I have deliverd your message to your Mother. she bids me tell you that she leaves you her Blessing, that she request your remembranc of her to the Throne of Mercy, that she is hastning to an other and a better Country, where she hopes one day to meet You, but that here she shall never see you more, and of this opinion I am daily more and more, as her decay becomes more and more visible a few weeks if not days must put a period to a long and to a very irreproachable Life. my constant attendance upon her has very much lessned my desire of long life. her fears least she should recover & become useless, her appearing to have out lived every enjoyment, shews that life at best is but a poor play, and the best that can come of it. it is a misirable Benediction.
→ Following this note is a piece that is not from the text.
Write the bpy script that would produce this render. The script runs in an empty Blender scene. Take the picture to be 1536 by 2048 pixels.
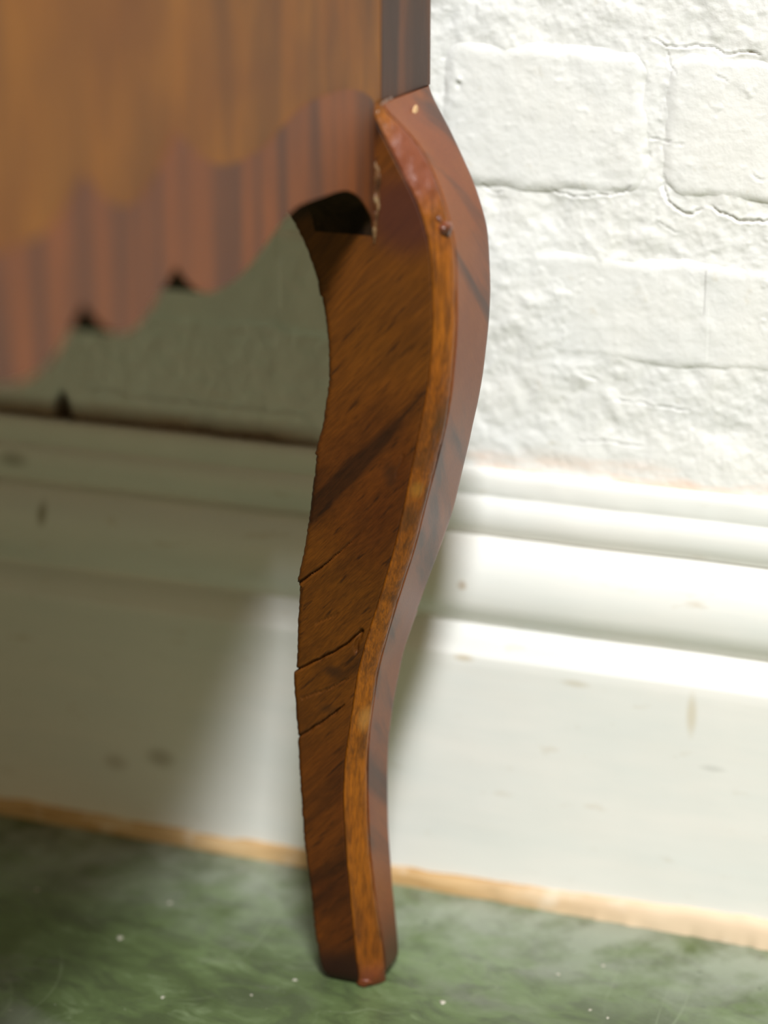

these Reflections exclude any further addition to my Letter, than the sincerest which / I can make you of being ever / yours

A Adams

RC (Adams Papers); endorsed: “Mrs A. Feb 26. Ansd / 8. March. 1794.”

1.

JA’s letters to AA of 8 and 10 Feb. and his first letter of 9 Feb. are all above. For JA’s second letter to AA of 9 Feb. (Adams Papers), see JA to AA, 8 Feb., note 4, above.

2.

“The follies of the father afford no useful lesson to the son; each generation must have its errors” (Frederick II, Posthumous Works of Frederic II, King of Prussia, transl. Thomas Holcroft, 13 vols., London, 1789, 3:375).

92 3.

Henry St. John, Viscount Bolingbroke, to Jonathan Swift, 17 Jan. 1730/31, The Works of the Rev. Jonathan Swift, D.D., 19 vols., London, 1808, 12:180.

4.

Possibly a misquoting of Shakespeare, The Tempest, Act I, scene ii, line 50: “In the dark backward and abysm of time.”

5.

James Thomson, Liberty, Part IV, “Britain,” lines 88–93, 96–97, 108–109, 111–117.

6.

AA’s discussion of female rulers is paraphrased, and in parts directly quoted, from “On the Political Abilities of the Female Sex,” Universal Magazine of Knowledge and Pleasure, 62:174–175 (April 1778).

7.

For the General Court’s response to Samuel Adams’ speech, which appeared in the Boston Columbian Centinel, 22 Feb., see AA to JA, 12 Feb., note 2, above.

8.

Americanus originally appeared in the Philadelphia American Daily Advertiser, 31 Jan., 7 Feb., and was reprinted by the Boston Columbian Centinel, 19, 22 February. Americanus assesses how “the cause of Liberty” might be forwarded by U.S. involvement in the general European war, asking, “Whether the degree of service we could render, by participating in the conflict, was likely to compensate by its utility to the cause, the evils which would probably flow from it to ourselves.” The author focuses on the costs of war, the ability of the United States to lend meaningful support to France, and the impact involvement would have on U.S. prosperity, concluding that involvement would not meaningfully assist France and might damage U.S. interests.

9.

James Thomson, “Britannia,” lines 122, 126.